TRADITIONS

Nothing to Carp About

The type of carp called koi in English are commonly known as nishikigoi in Japanese. DAVID CAPEL PHOTO

When Japanese words enter the English language, they tend to be used in a context that recalls their origins. Thus, many people are familiar with kimonos, sushi, Zen, bonsai, rickshaws and manga, and each of these carries the strong stamp of Japanese culture. But there are of course exceptions, as evidenced by such terms as “tsunami,” “karaoke” and “tycoon,” which now enjoy a linguistic existence completely independent of their etymological basis. And it is to this latter category that “koi” belongs. 

Koi tend not to be known simply as such in English, but are more commonly called koi fish or koi carp. However, since “koi” in Japanese simply means “carp”—all kinds of carp—the latter English expression does amount to saying “carp carp.” 

However “koi” is modified in English, the term is used to refer to the large ornamental fish in usually variegated colors that are commonly known as nishikigoi (brocaded carp) in Japanese. Since these fish are bred expressly for the decorative purpose of looking handsome as they glide around a pond, they are fortunate in that they never end up looking handsome on a plate. 

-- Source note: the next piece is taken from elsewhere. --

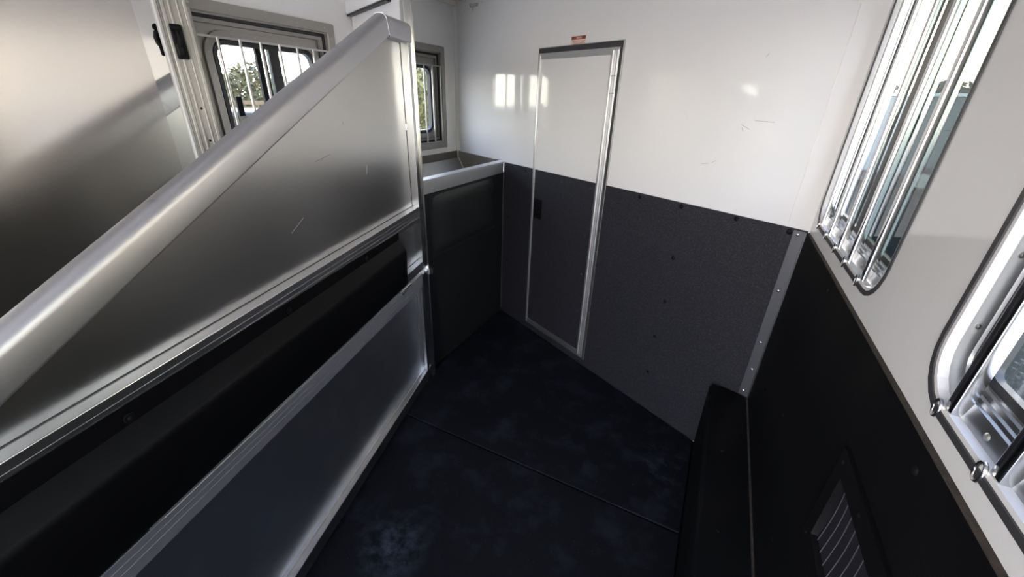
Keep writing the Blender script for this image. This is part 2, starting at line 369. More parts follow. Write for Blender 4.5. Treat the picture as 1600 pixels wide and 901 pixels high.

The breeding of carp as food fish dates back millennia and was practiced in different countries. But the selective breeding of carp to enhance color mutations began in China over a thousand years ago, and the result was the goldfish—now considered a separate species to the Prussian carp from which it derived. By contrast, koi were developed from common carp in the Japanese prefecture of Niigata in the early nineteenth century. Farmers originally bred them as food fish, but when natural mutations resulted in distinctive markings, the farmers decided that it would be a pity to put such specimens to the knife, and the breeding of decorative carp began. By the twentieth century, a number of color patterns had become established, by which time koi had spread beyond Niigata Prefecture and were gracing waters around the nation.

From those small beginnings, koi have become big business. And recent decades have seen that business take on an increasingly international character. Hundreds of professional breeders compete in Japan, and dozens more raise the fish in many countries around the world. Specialist companies sell the filtration equipment, feed and other necessities to ensure that the carp in the pond is a contented fish. As the hobby has grown, so have the prices: top fish pass hands for many tens of thousands of dollars. 

Unlike goldfish, which do not do a great deal except flit around the bowl, koi are interactive creatures, and they develop their own personalities like cats and dogs. Koi learn to recognize their owners and will swim to the pond’s edge to greet them. Older fish will eat directly from a person’s hand and gladly accept anything from watermelon and peas to chicken eggs. In addition to gardens, koi are a familiar sight in Japan in such places as old castle moats and ponds in public parks. At the more popular spots, the eagerness of people to feed the creatures is evident in the size of the fish, which sport girths the size of small tree trunks and present cavernous maws in anticipation of food from passers-by.

Koi are classified by their colors and patterns. The most common and prized are kohaku, which are white fish with red spots. Like the Japanese crane after which they are named, tancho kohaku are white with a red spot on their head, while inazuma kohaku have a continuous red streak from head to tail. Whatever their colors as ornamental fish, koi return to the natural golden-yellow color of common carp within a few generations if released into the wild. 

Carp streamers are strung over the Kitakami-gawa river to celebrate Children’s Day, May 5 (ALL RIGHTS RESERVED)

The time in Japan when carp are at their most prominent is in the period leading up to Children’s Day on May 5. The carp has long been regarded as an auspicious sign of strength and perseverance, and many families with male children fly long tubular streamers called koinobori shaped like carp outside their homes at this time. As they ripple in the wind, the koinobori do in fact resemble vigorous, colorful carp, symbolically advancing up the great stream of life. 

David Capel is a journalist living in Tokyo.

Note: This article first appeared in the June 2013 issue of the Japan Journal. Updated for TJJ ONLINE with additional photo, May 5 2021.